Fußwege sind natürlich mit dem entsprechenden Verkehrszeichen (Gebotszeichen) versehen. Wenn der Fußweg aber durch eine einmündende Nebenstraße auf freiem Feld für 4 m unterbrochen wird, muss an diese Stelle ein Verkehrszeichen, welches uns erklärt, dass jetzt an dieser Stelle der Fußweg endet, und vier Meter weiter steht dann erneut ein Verkehrszeichen, dass der Fußweg wieder beginnt.
An jedem dritten Haus befinden sich Tafeln von Heizungsfirmen, Elektrikern, Dachdeckern usw. Zunächst dachte ich: Respekt! Beeindruckende Handwerkerdichte! Bis ich kapierte, dass diese Schilder offenbar noch Jahrzehnte die Zäune zieren, wenn Huber Seppel da mal einen Wasserhahn gewechselt hat.
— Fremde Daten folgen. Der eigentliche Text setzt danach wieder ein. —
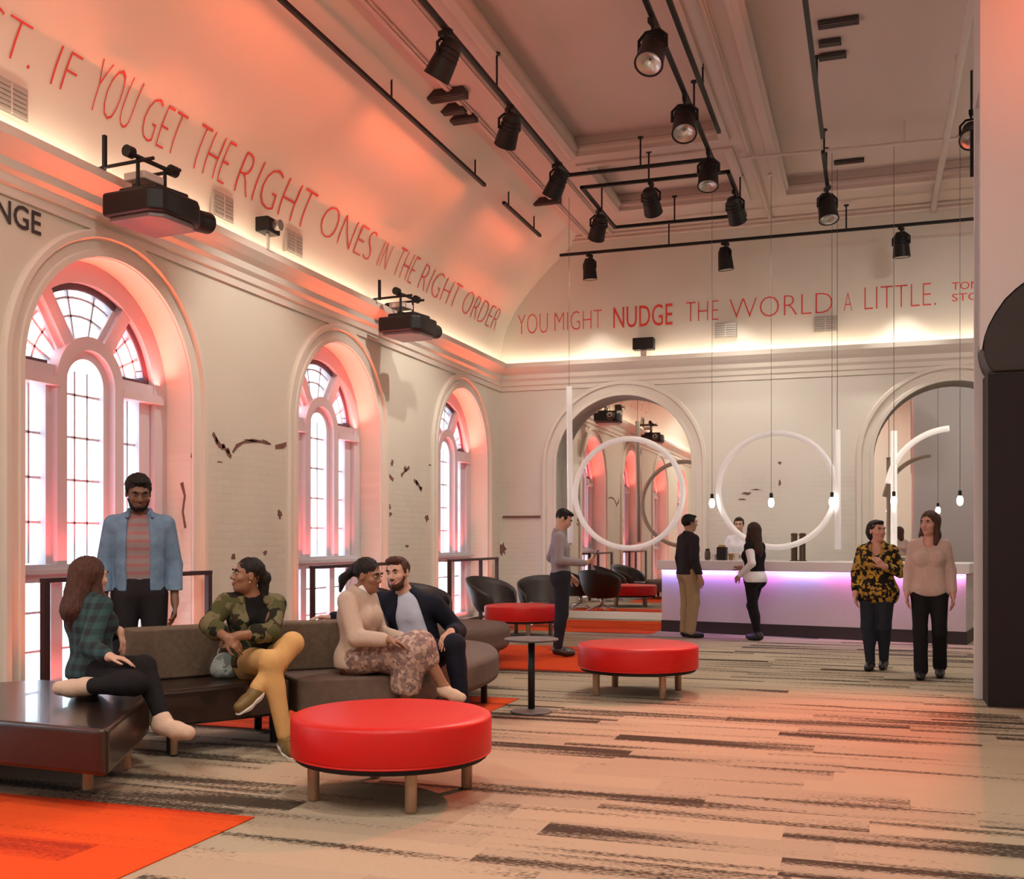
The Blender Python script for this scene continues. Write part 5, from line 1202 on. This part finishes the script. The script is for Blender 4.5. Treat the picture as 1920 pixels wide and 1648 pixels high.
# 9 woman in the camouflage jacket
J = PXJ(dict(hipR=(468, 1240, 7.42), hipL=(512, 1240, 7.52), knL=(548, 1206, 7.12), anL=(478, 1296, 6.92), toL=(448, 1326, 6.82), knR=(506, 1240, 6.98), anR=(535, 1386, 7.02), toR=(547, 1410, 6.86),
             shR=(424, 1130, 7.36), shL=(518, 1132, 7.50), neck=(470, 1115, 7.42), head=(464, 1079, 7.36), elR=(392, 1172, 7.18), wrR=(424, 1196, 7.02), elL=(508, 1186, 7.26), wrL=(446, 1192, 7.04)))
J.update(head_fwd=-.86 * r_ - .50 * c_ + .12 * u_, lowL=-.02); limb_report('camo', J)
f = Fig('seated laughing woman in a camouflage jacket with crossed legs, middle of the sofa', O3, 0, J, build=1.0, fem=True, res=.006)
f.body(PM['skin_dark2'], handR=dict(d=.75 * r_ - .5 * u_, n=-.5 * u_ + .6 * c_, curl=.5), handL=dict(d=-.9 * r_ - .15 * u_, n=-.6 * u_ + .5 * c_, curl=.5)); f.face(brow=PM['hair_black'], lip=(.22, .07, .055), teeth=True)
f.top(PM['blacktop'], .012, .3, 'black_top', hem=-.02, h=.008)
wedge = opening(f, .07, .10, -.015)
f.top(PM['camo'], .024, 1.45, 'camouflage_jacket', hem=.0, cuts=wedge, h=.009, cuff=.014); f.collar(PM['camo'], .018, .070, .085, .05); f.trousers(PM['mustard'], .014, 1.93, waist=.05, h=.008); f.shoes(PM['olive'], .010, .006, sole=PM['sole'])
f.hair(PM['hair_black'], [('E', (0, -.02, .042), (.082, .098, .088)), ('E', (0, -.105, .0), (.045, .05, .05)), ('C', (0, -.12, -.01), (.02, -.13, -.14), .040, .034), ('C', (.02, -.13, -.14), (.03, -.10, -.22), .034, .02), ('-', (0, .10, -.035), (.078, .075, .098)), ('-', (0, -.01, -.11), (.11, .08, .075))], h=.006)
solid('earring', [ell(J['head'] + f.R @ V3(-.086, .004, -.045), V3(.008, .008, .008))], .003, mat('gold', (.7, .5, .2), .3, .9), f.root); solid('earring', [ell(J['head'] + f.R @ V3(.086, .004, -.045), V3(.008, .008, .008))], .003, bpy.data.materials['gold'], f.root)
# 10 woman in the beige jumper and mottled skirt
J = PXJ(dict(hipR=(668, 1236, 7.62), hipL=(676, 1232, 7.84), knR=(766, 1222, 7.50), anR=(757, 1336, 7.56), toR=(785, 1358, 7.46), knL=(788, 1211, 7.58), anL=(834, 1290, 7.56), toL=(866, 1308, 7.50),
             shR=(652, 1126, 7.56), shL=(690, 1122, 7.86), neck=(676, 1112, 7.72), head=(690, 1079, 7.70), elR=(668, 1196, 7.46), wrR=(726, 1200, 7.38), elL=(712, 1188, 7.92), wrL=(756, 1198, 7.72)))
J.update(head_fwd=.90 * r_ - .38 * c_ - .16 * u_, lowL=-.03); limb_report('beige', J)
f = Fig('seated woman in a beige jumper and mottled skirt, on the sofa', O3, 0, J, build=.98, fem=True, res=.006)
f.body(PM['skin_dark2'], handR=dict(d=.9 * r_ - .15 * u_, n=-u_, curl=.35), handL=dict(d=.8 * r_ - .2 * c_ - .2 * u_, n=-u_, curl=.35)); f.face(brow=PM['hair_black'], lip=(.22, .08, .06))
f.top(PM['beige'], .026, 1.85, 'jumper', hem=-.05, h=.009, hip=1.06); f.shoes(PM['suede'], .006)
solid('collar', [cap(J['neck'] - f.up * .03 - f.fc * .02, J['neck'] + f.up * .025 + f.fc * .02, .078, .068), sub_c(J['neck'] + f.up * .03, J['neck'] + f.up * .2, .056, .07)], .006, PM['white'], f.root)
kR, kL, hR, hL = J['knR'], J['knL'], J['hipR'], J['hipL']
sk = [cap(hR, kR, .115, .10, .06), cap(hL, kL, .115, .10, .06), cap(kR, lerp(kR, J['anR'], .55), .10, .10, .06), cap(kL, lerp(kL, J['anL'], .30), .10, .085, .06), cap(lerp(kL, kR, .5), lerp(kR, J['anR'], .5), .10, .09, .06)]
solid('skirt', sk + [sub_e(lerp(kR, J['anR'], .78), V3(.10, .10, .10))], .009, PM['skirt'], f.root)
f.hair(PM['hair_black'], [('E', (0, -.02, .042), (.083, .099, .089)), ('E', (0, -.10, .03), (.05, .05, .05)), ('C', (0, -.12, .02), (0, -.20, -.06), .034, .030), ('C', (0, -.20, -.06), (0, -.21, -.15), .030, .014), ('-', (0, .10, -.035), (.078, .075, .098)), ('-', (0, -.01, -.11), (.11, .08, .075))], h=.006)
# 11 man in the navy jacket
J = PXJ(dict(hipR=(768, 1228, 8.30), hipL=(810, 1230, 8.18), knR=(800, 1216, 8.02), anR=(812, 1340, 7.96), toR=(832, 1356, 7.82), knL=(852, 1208, 7.80), anL=(868, 1338, 7.82), toL=(892, 1358, 7.68),
             shR=(716, 1126, 8.30), shL=(814, 1132, 8.12), neck=(760, 1112, 8.22), head=(746, 1075, 8.16), elR=(668, 1166, 8.50), wrR=(622, 1158, 8.36), elL=(858, 1184, 8.24), wrL=(846, 1184, 7.86)))
J.update(head_fwd=-.40 * r_ - .90 * c_ - .05 * u_, head_up=-.12 * r_ + u_); limb_report('navy', J)
f = Fig('seated bearded man in a navy jacket and pale blue shirt', O3, 0, J, build=1.02, hs=1.02, res=.006)
f.body(PM['skin_light'], handL=dict(d=-.45 * r_ - .65 * c_ - .45 * u_, n=-.8 * u_ - .2 * r_, curl=.45), handR=dict(d=-.95 * r_ + .1 * u_, n=-u_, curl=.3)); f.face(brow=PM['hair_brown'], teeth=True)
f.top(PM['paleshirt'], .012, .3, 'shirt', hem=-.02, h=.008, extra=[ell(lerp(f.pel, f.chest_top, .3) + f.fc * .04, V3(.12, .11, .14), np.stack([f.side_c, f.fc, f.up], 1), .05)])
wedge = opening(f, .095, .19, -.05, fwd=.125)
f.top(PM['navy'], .028, 1.9, 'jacket', hem=.0, cuts=wedge, h=.009, extra=[]); f.collar(PM['navy'], .017, .070, .095, .10); solid('shirt_collar', [cap(f.J['neck'] + f.up * .02 + q * f.side_c * .052, f.J['neck'] - f.up * .035 + f.fc * .085 + q * f.side_c * .045, .014, .010) for q in (-1, 1)], .005, PM['paleshirt'], f.root); f.trousers(PM['navy'], .018, 1.95, waist=.06, h=.009); f.shoes(PM['shoeblack'])
f.hair(PM['hair_chest'], SHORT + [('E', (0, .04, .10), (.058, .05, .028))], h=.006)
f.hair(PM['hair_chest'], [('E', (0, .034, -.085), (.054, .058, .044)), ('C', (.064, .03, -.035), (.045, .055, -.08), .013, .014), ('C', (-.064, .03, -.035), (-.045, .055, -.08), .013, .014), ('E', (0, .094, -.046), (.022, .01, .005)), ('-', (0, .105, -.061), (.024, .05, .010))], h=.004, name='beard')
# ---- the bag on the sofa
b0 = W(421, 1268, 7.42); b0.z = .443
root = empty('tote_bag', b0, .4, 'small grey green bag on the sofa seat beside the woman in the camouflage jacket', 'bag')
bm_ = spots('bag_print', (.16, .20, .19), [(.30, .34, .32), (.20, .24, .20), (.38, .40, .38)], 20)
solid('body', [ell((0, 0, .09), (.085, .045, .088)), cap((-.05, 0, .05), (.05, 0, .05), .045, None, .04), cut((0, 0, .003), (0, 0, -1))], .006, bm_, root)
MB().tube([(-.045, 0, .15)] + [(-.045 * math.cos(PI * k / 8), 0, .16 + .07 * math.sin(PI * k / 8)) for k in range(9)] + [(.045, 0, .15)], .007, 8).build('handle', bm_, root, smooth=True)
An jeder zweiten Grundstückseinfahrt wird darauf hingewiesen, dass dort „Privatgrund“ ist, und was dort alles verboten ist: Betreten, Halten, Parken, und wenn man dennoch parkt, wird man abgeschleppt, und natürlich angezeigt… An der etwa zwölf Meter langen Fassade eines Mehrfamilienhauses drei (!) metergroße (d.h. etwas doppelt so groß wie das Verkehrszeichen) Parkverbotsschilder, dazu natürlich noch weitere Schilder mit Erläuterungstexten.
Aber auch in der Gemeinschaftsküche der Pension von Hildegard Cresnik mahnt keineswegs nur EIN Schild, dass diese sauber zu halten ist. Ich glaube, wenn man noch 10 weiter Schilder hinklebt, putzt sich die Küche von selbst.
Aber nichts gegen die Cresniks, beide über 70, und offenbar mit einem großen Herzen für Kletterer und Wanderer, denn die Zimmer gibt es für 28 € inkl. Führstück. Zimmer, in denen es wie in der guten alten Zeit noch ein Waschbecken gibt, für alles andere muss man über den Flur. Die beiden wollten mir am liebsten noch alles einpacken, was vom Frühstück übrig war.
Ich konnte endlich heiß duschen, denn der „Turmwirt“ hatte das Thema Warmwasser auch am Morgen noch nicht auf die Reihe bekommen, aber in der Nacht dann doch noch Schweißausbrüche.